Howards End (1992)
10/10
When good breeding goes bad and when high class becomes low morals.
17 March 2017
Warning: Spoilers
What seems on the surface a simple tale of one woman's gift to another is much more complex in this story of one upper class family's involvement with two sisters, not so well off, but obviously of higher morals than some of the members of those who consider themselves everybody else's "betters". The story initially focuses on Helena Bonham Carter's Helen, a middle class lady who is involved with the upper class Joseph Bennett but unable to marry him because of his issues with his family. By chance, Carter's sister Margaret (Emma Thompson) meets the ailing matriarch of Bennett's family (a very subtle and gentle Vanessa Redgrave) who sees something special in the classy Margaret. On her death bed, Redgrave writes in pencil the desire to leave her childhood home, Howard's End, to Thompson, but at a family meeting, widower Anthony Hopkins is manipulated into preventing that by his other son (James Wilby).

Encounters on occasion with Thompson brings Hopkins' sudden proposal, perhaps out of loneliness, maybe out of guilt, but within time, growing into love. Carter and Thompson's friendship with a struggling clerk (Samuel West) causes all sorts of issues, especially when West's common wife (Nicola Duffett) comes to a wedding, gets drunk, and reveals a past with Hopkins. This becomes a story then, not only of a family deception, but the ties that bind all mankind, either through obligation, unexpected human interaction or in Hopkins and Duffett's case, a brief lust that tears away at him because of the differences in their social standing. West struggles, not only to try and find a new position after his suddenly ends, but with his feelings for Carter as well and his disgust in his marriage to Duffett. The so-called polite upper class becomes murderous in a shocking twist towards the end, and this explodes into many questions of what exactly is good breeding, and who has it.

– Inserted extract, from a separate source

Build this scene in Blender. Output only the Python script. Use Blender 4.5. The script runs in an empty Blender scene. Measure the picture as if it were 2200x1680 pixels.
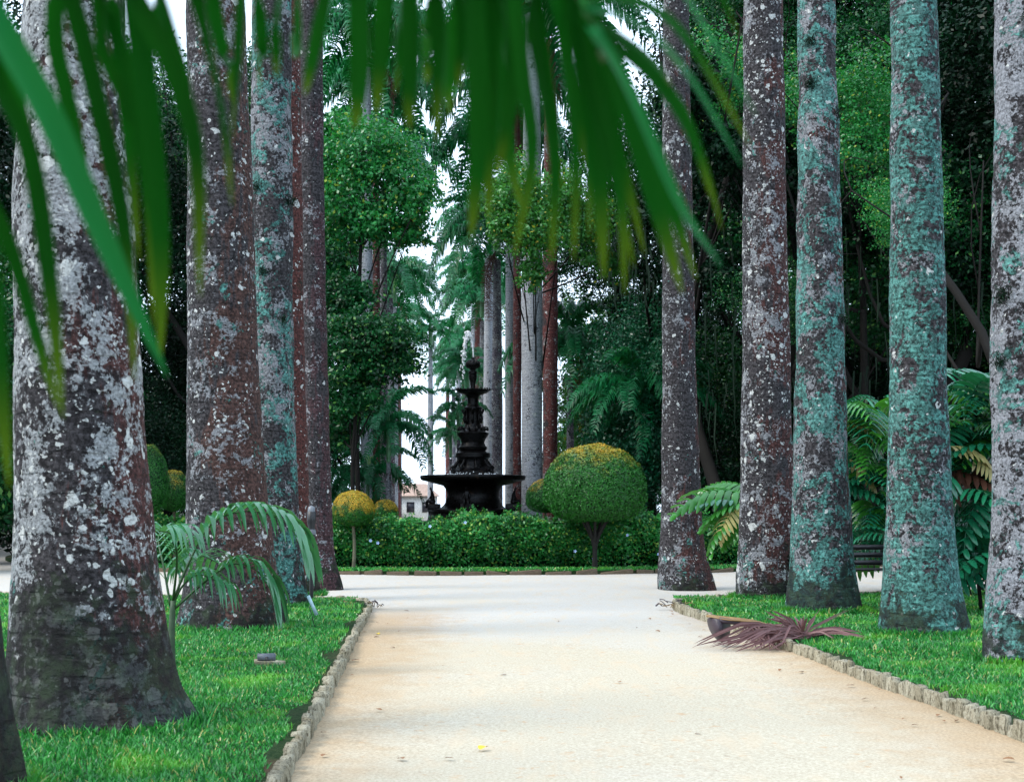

Powerful performances by a magnificent cast gives this family drama a mesmerizing feel, just as dramatic as all six seasons of "Downton Abbey" whittled down to two and a half hours. There are comic bits here and there that prevent the film from becoming too staid, and the set-up of gentle matriarch Vanessa Redgrave making you care about what happens to her will require the need of Kleenex near by as her light fades and the story moves into new directions. Hopkins, playing a very conflicted man, shows all the human dimensions that makes this character very real, whether grieving over a wife he really didn't spend too much time caring about it seems in life, facing his own ordeal as an adulterer, or unable to forgive himself, both for cheating, keeping the truth away from Thompson and lastly, realizing what a bunch of greedy, selfish offspring he's raised. Prunella Scales is very funny in a small part as Carter and Thompson's no nonsense aunt.

Carter and Thompson are wonderfully cast as sisters, and while Thompson has the meatier part, Carter is impressive as well. She's moved on from "A Room With a View" to showing here all the tricks she'll later pull out in her character parts in Tim Burton movies. Thompson, deservedly winning an Oscar, is an actress of such gifts, and from the moment you meet her, she's somebody you'll want as a friend as much as Redgrave did. She faces tragedy with such dignity, being independent and resourceful, yet willing to stand by her man no matter how bad things become because she sees the truths that most humans are blind to. It's the writing surrounding these characters that make "Howard's End" a joy to revisit, and while the country home may not be immense like Downton Abbey, you can see why Redgrave adored it and would only want to see it in the hands of somebody she knew would treasure it like she did.